Falsely Accused of Evading Arrest

Listen to Richard C. McConathy as he discusses the process of defending against Evading Arrest charges in Dallas County.

Evading Arrest defense attorney in Dallas, TX

Transcript
Evading arrest is a major issue in the state of Texas. It’s used by police officers and district attorneys to bootstrap or raise up a case on you. For example, you get pulled over on a minor violation and you decide “well, I’m not going to pull over, I’m going to go ahead and go forward”. What you got to remember is it’s the officer’s interpretation. If you’re in a vehicle and travel as much as a hundred and fifty feet once those lights are hit, he can hit you with a felony. If you’re on your feet and he gives you a command to stop, he can hit you with a misdemeanor. If you have a prior record, or if there is a person injured in the accident it can be up to a second-degree felony which could be up to 20 years in prison. It’s always important that when you see those lights or are given a command to order that you stop and cooperate with the officer. But at the same time, you got to remember that the district attorney is going to use everything to his advantage to try to get more charges on you so that you’ll plead out of the case. On evading arrest, the challenge is going to be in this particular instance is what is your mental intent at the time. Are you trying to flee the officer and avoid detention, or are you trying to find a safe place to pull over?
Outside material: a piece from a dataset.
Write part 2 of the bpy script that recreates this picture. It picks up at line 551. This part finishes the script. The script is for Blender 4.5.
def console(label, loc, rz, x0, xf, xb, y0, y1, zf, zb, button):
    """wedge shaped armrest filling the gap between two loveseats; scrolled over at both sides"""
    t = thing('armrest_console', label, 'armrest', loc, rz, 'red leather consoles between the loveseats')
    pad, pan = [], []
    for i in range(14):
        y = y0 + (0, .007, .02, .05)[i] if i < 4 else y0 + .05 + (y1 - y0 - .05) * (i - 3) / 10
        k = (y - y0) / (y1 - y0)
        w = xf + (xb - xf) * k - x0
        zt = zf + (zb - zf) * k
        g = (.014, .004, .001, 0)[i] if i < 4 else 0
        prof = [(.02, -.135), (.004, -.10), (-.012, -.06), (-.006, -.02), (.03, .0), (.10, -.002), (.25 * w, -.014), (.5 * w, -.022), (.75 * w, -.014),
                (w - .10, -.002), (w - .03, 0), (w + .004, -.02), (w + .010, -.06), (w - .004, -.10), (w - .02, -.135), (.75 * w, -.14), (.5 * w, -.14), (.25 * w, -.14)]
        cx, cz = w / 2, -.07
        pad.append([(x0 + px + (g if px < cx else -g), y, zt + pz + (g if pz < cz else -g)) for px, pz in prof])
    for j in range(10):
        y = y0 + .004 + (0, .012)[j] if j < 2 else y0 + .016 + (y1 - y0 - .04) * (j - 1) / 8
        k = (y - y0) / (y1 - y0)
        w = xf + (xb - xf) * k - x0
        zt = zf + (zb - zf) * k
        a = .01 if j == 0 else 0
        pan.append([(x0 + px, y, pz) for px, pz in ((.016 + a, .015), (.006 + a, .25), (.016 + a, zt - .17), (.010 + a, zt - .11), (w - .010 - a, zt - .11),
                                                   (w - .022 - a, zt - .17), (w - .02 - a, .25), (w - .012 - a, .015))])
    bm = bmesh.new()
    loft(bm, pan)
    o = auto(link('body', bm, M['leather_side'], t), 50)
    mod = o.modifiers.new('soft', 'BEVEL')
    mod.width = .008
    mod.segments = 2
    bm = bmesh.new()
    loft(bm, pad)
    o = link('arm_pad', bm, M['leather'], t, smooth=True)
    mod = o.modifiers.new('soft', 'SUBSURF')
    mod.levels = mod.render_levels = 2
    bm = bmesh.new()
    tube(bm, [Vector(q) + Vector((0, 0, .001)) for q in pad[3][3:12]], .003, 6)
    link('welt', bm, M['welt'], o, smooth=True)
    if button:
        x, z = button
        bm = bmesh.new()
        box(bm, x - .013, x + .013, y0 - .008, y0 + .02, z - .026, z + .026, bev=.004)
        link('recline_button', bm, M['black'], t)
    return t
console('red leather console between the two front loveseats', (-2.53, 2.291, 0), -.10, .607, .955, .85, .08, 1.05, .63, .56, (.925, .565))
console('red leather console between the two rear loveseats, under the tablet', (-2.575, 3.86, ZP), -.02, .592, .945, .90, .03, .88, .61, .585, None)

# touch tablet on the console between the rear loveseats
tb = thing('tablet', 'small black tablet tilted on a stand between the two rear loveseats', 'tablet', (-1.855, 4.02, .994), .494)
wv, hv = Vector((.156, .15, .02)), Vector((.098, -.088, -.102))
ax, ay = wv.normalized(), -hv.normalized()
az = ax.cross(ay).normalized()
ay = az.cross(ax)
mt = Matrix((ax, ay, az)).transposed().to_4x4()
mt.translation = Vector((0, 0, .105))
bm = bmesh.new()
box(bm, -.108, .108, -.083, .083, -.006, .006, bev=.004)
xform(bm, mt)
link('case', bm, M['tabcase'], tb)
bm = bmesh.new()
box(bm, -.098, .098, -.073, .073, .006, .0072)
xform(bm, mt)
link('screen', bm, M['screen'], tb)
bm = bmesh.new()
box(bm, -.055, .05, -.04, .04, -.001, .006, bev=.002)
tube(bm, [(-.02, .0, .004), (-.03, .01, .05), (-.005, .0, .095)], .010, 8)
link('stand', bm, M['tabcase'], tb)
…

Other issues are is misidentification, you didn’t hear the officer or the command, or there are other aspects that we find in today’s political modern age; you don’t feel safe around the police officer and you want to go to a place that’s well-lit and there’s more people around you. Especially when you’re facing an issue in some communities where they feel the police are a presence that is not always the best. So, in these particular instances, we have to look at each particular angle of that, especially the mental intent, and bring it to the court. If the court believes that your mental intent didn’t match what your actions were, you can be found not guilty.